Where’s a cop when you need one? Probably filling out reports. Police services need to reduce costs or risk drastic cuts, Public Safety Minister Vic Toews told a national summit in Ottawa this week.

Where’s a cop when you need one? Probably filling out reports. Police services need to reduce costs or risk drastic cuts, Public Safety Minister Vic Toews told a national summit in Ottawa this week. The conference was attended by police chiefs, government officials and academics concerned about the rising costs of policing.

Toews said the current system is unsustainable and police services need to find ways to reform. He said the public is becoming wary of rising police costs, especially when crime rates are declining in Canada.

But the problem is not so much fat police budgets — departments have been under pressure to economize for years — as it is growing demand on police resources from government-mandated changes, court-ordered requirements and public expectations.

Deputy Chief John Ducker of the Victoria Police Department says reporting requirements are one of the things that stretch the service thin. Almost everything police do is recorded in PRIME (Police Records Information Management Environment), the provincewide police information system implemented in 2003.

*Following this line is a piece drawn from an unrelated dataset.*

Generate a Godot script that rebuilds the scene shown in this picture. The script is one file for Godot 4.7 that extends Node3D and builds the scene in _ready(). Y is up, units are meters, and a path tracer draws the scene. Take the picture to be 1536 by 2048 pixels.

“That has really cut into [officers’] available time,” Ducker said. “A lot of time is spent filling out templates and meeting requirements. It has had the effect of taking officers away from random patrols.”

Other pressures come from such incidents as the Robert Dziekanski case. Dziekanski died in October 2007 after being Tasered by four RCMP officers. As a result of the subsequent inquiry, officers are now required to fill out several pages of forms in the PRIME system if a Taser is used. Any use of force, other than handcuffing or guiding a person into a car, requires additional reporting.

New minimum-sentencing requirements from the federal government have also increased the load for police, as suspects facing a minimum of three years in prison are less likely to plead guilty. That means prosecutors demand more work from the police to ensure cases are successful.

Disclosure — making all the evidence in a case available to the defence — places a major burden on police departments. The Supreme Court of Canada ruled in 1991 that Crown prosecutors have a duty to provide to the defence all evidence that could possibly be relevant.

“The cost of disclosure to the justice system is staggering,” said Ducker. “Our detectives spend 60 per cent of their time doing disclosure, 40 per cent doing investigation work.”

When cuts are made to services from government and non-profit agencies, problems are downloaded onto the police. People with drug addictions and mental illness are released onto the street, theoretically for what’s called community care, but resources in that area are scarce or non-existent.

Police become the government agency of last resort and are left to handle the problems, especially when people cross the line into criminal behaviour.

Because they can’t respond to every call, police are increasingly called on to perform triage — to assess the complaints for seriousness and decide on priority.

Investigation of traffic accidents is becoming increasingly complex, partly because police are expected to supply the evidence for not only criminal proceedings, but possible civil cases, as well.

Technology plays an increasingly important role in police work. That can result in more efficiency and effectiveness, but it also adds to the training load.

These and a plethora of other demands take officers away from core police work: preventing crime, pursuing offenders and ensuring public safety.

No one wants to see a decline in standards of reporting and accountability on the part of police, least of all the police themselves, but in demanding those standards, we should also provide the resources to meet them.